───── Provided information ─────

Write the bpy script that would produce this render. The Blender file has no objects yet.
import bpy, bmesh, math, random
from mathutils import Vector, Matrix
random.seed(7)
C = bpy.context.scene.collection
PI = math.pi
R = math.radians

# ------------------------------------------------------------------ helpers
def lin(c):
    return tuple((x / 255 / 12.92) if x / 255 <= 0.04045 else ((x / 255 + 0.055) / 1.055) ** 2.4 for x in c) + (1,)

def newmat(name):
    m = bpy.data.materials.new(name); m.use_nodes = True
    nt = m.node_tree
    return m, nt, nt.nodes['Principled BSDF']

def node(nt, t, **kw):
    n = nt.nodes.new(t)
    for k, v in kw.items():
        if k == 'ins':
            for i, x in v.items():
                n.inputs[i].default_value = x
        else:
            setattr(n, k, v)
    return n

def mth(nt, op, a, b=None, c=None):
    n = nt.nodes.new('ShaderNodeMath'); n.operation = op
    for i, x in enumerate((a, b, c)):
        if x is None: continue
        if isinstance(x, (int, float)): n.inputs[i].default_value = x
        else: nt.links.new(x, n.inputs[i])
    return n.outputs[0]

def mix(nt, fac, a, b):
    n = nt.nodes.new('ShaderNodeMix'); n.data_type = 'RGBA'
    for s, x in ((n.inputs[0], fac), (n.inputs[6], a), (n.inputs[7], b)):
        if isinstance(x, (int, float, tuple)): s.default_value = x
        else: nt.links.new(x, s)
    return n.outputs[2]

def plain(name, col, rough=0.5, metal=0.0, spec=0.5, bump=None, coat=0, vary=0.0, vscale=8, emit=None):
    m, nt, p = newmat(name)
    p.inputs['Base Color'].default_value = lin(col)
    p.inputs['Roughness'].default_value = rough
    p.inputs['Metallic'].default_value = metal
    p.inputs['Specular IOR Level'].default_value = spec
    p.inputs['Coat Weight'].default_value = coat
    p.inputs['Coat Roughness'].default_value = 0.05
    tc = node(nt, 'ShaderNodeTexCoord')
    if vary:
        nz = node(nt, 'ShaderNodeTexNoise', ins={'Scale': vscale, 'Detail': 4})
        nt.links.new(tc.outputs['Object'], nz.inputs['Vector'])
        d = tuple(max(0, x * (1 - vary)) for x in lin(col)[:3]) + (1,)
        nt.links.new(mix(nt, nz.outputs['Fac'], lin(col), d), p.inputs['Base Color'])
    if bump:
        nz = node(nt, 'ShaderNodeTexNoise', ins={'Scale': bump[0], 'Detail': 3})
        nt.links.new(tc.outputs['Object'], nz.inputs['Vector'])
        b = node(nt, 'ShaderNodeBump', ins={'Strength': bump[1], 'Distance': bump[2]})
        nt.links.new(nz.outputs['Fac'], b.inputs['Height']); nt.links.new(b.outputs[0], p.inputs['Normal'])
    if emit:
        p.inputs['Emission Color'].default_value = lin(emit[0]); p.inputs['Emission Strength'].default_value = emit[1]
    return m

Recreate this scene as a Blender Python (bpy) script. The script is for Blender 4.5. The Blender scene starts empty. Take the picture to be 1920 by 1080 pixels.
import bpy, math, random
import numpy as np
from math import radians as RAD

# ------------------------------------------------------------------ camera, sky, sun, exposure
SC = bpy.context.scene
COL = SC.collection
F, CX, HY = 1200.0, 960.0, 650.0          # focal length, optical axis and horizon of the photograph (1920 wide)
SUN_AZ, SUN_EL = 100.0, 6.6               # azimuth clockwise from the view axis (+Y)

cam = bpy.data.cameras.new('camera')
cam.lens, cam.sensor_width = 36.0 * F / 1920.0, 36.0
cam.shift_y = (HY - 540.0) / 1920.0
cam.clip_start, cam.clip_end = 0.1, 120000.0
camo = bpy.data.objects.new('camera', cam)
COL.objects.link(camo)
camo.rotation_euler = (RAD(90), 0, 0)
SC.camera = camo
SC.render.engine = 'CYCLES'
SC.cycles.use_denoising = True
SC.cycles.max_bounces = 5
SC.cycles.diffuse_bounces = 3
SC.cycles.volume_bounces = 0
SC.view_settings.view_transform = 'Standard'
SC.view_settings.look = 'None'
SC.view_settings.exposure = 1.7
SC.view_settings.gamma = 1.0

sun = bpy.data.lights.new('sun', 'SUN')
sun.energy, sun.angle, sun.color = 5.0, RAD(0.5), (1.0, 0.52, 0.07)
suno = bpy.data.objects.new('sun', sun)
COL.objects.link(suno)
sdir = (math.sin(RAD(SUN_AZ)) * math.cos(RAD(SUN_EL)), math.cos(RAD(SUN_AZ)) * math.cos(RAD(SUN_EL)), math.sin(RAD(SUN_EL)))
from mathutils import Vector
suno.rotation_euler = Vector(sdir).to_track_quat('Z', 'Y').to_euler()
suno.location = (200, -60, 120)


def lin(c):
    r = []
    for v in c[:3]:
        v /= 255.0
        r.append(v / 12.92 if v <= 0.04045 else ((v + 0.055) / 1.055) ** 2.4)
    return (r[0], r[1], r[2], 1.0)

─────

▶ _Written problem_
Write out the entries above once more, without altering anything.

▶ _Written response_
Write the bpy script that would produce this render. The Blender file has no objects yet.
import bpy, bmesh, math, random
from mathutils import Vector, Matrix
random.seed(7)
C = bpy.context.scene.collection
PI = math.pi
R = math.radians

# ------------------------------------------------------------------ helpers
def lin(c):
    return tuple((x / 255 / 12.92) if x / 255 <= 0.04045 else ((x / 255 + 0.055) / 1.055) ** 2.4 for x in c) + (1,)

def newmat(name):
    m = bpy.data.materials.new(name); m.use_nodes = True
    nt = m.node_tree
    return m, nt, nt.nodes['Principled BSDF']

def node(nt, t, **kw):
    n = nt.nodes.new(t)
    for k, v in kw.items():
        if k == 'ins':
            for i, x in v.items():
                n.inputs[i].default_value = x
        else:
            setattr(n, k, v)
    return n

def mth(nt, op, a, b=None, c=None):
    n = nt.nodes.new('ShaderNodeMath'); n.operation = op
    for i, x in enumerate((a, b, c)):
        if x is None: continue
        if isinstance(x, (int, float)): n.inputs[i].default_value = x
        else: nt.links.new(x, n.inputs[i])
    return n.outputs[0]

def mix(nt, fac, a, b):
    n = nt.nodes.new('ShaderNodeMix'); n.data_type = 'RGBA'
    for s, x in ((n.inputs[0], fac), (n.inputs[6], a), (n.inputs[7], b)):
        if isinstance(x, (int, float, tuple)): s.default_value = x
        else: nt.links.new(x, s)
    return n.outputs[2]

def plain(name, col, rough=0.5, metal=0.0, spec=0.5, bump=None, coat=0, vary=0.0, vscale=8, emit=None):
    m, nt, p = newmat(name)
    p.inputs['Base Color'].default_value = lin(col)
    p.inputs['Roughness'].default_value = rough
    p.inputs['Metallic'].default_value = metal
    p.inputs['Specular IOR Level'].default_value = spec
    p.inputs['Coat Weight'].default_value = coat
    p.inputs['Coat Roughness'].default_value = 0.05
    tc = node(nt, 'ShaderNodeTexCoord')
    if vary:
        nz = node(nt, 'ShaderNodeTexNoise', ins={'Scale': vscale, 'Detail': 4})
        nt.links.new(tc.outputs['Object'], nz.inputs['Vector'])
        d = tuple(max(0, x * (1 - vary)) for x in lin(col)[:3]) + (1,)
        nt.links.new(mix(nt, nz.outputs['Fac'], lin(col), d), p.inputs['Base Color'])
    if bump:
        nz = node(nt, 'ShaderNodeTexNoise', ins={'Scale': bump[0], 'Detail': 3})
        nt.links.new(tc.outputs['Object'], nz.inputs['Vector'])
        b = node(nt, 'ShaderNodeBump', ins={'Strength': bump[1], 'Distance': bump[2]})
        nt.links.new(nz.outputs['Fac'], b.inputs['Height']); nt.links.new(b.outputs[0], p.inputs['Normal'])
    if emit:
        p.inputs['Emission Color'].default_value = lin(emit[0]); p.inputs['Emission Strength'].default_value = emit[1]
    return m

Recreate this scene as a Blender Python (bpy) script. The script is for Blender 4.5. The Blender scene starts empty. Take the picture to be 1920 by 1080 pixels.
import bpy, math, random
import numpy as np
from math import radians as RAD

# ------------------------------------------------------------------ camera, sky, sun, exposure
SC = bpy.context.scene
COL = SC.collection
F, CX, HY = 1200.0, 960.0, 650.0          # focal length, optical axis and horizon of the photograph (1920 wide)
SUN_AZ, SUN_EL = 100.0, 6.6               # azimuth clockwise from the view axis (+Y)

cam = bpy.data.cameras.new('camera')
cam.lens, cam.sensor_width = 36.0 * F / 1920.0, 36.0
cam.shift_y = (HY - 540.0) / 1920.0
cam.clip_start, cam.clip_end = 0.1, 120000.0
camo = bpy.data.objects.new('camera', cam)
COL.objects.link(camo)
camo.rotation_euler = (RAD(90), 0, 0)
SC.camera = camo
SC.render.engine = 'CYCLES'
SC.cycles.use_denoising = True
SC.cycles.max_bounces = 5
SC.cycles.diffuse_bounces = 3
SC.cycles.volume_bounces = 0
SC.view_settings.view_transform = 'Standard'
SC.view_settings.look = 'None'
SC.view_settings.exposure = 1.7
SC.view_settings.gamma = 1.0

sun = bpy.data.lights.new('sun', 'SUN')
sun.energy, sun.angle, sun.color = 5.0, RAD(0.5), (1.0, 0.52, 0.07)
suno = bpy.data.objects.new('sun', sun)
COL.objects.link(suno)
sdir = (math.sin(RAD(SUN_AZ)) * math.cos(RAD(SUN_EL)), math.cos(RAD(SUN_AZ)) * math.cos(RAD(SUN_EL)), math.sin(RAD(SUN_EL)))
from mathutils import Vector
suno.rotation_euler = Vector(sdir).to_track_quat('Z', 'Y').to_euler()
suno.location = (200, -60, 120)


def lin(c):
    r = []
    for v in c[:3]:
        v /= 255.0
        r.append(v / 12.92 if v <= 0.04045 else ((v + 0.055) / 1.055) ** 2.4)
    return (r[0], r[1], r[2], 1.0)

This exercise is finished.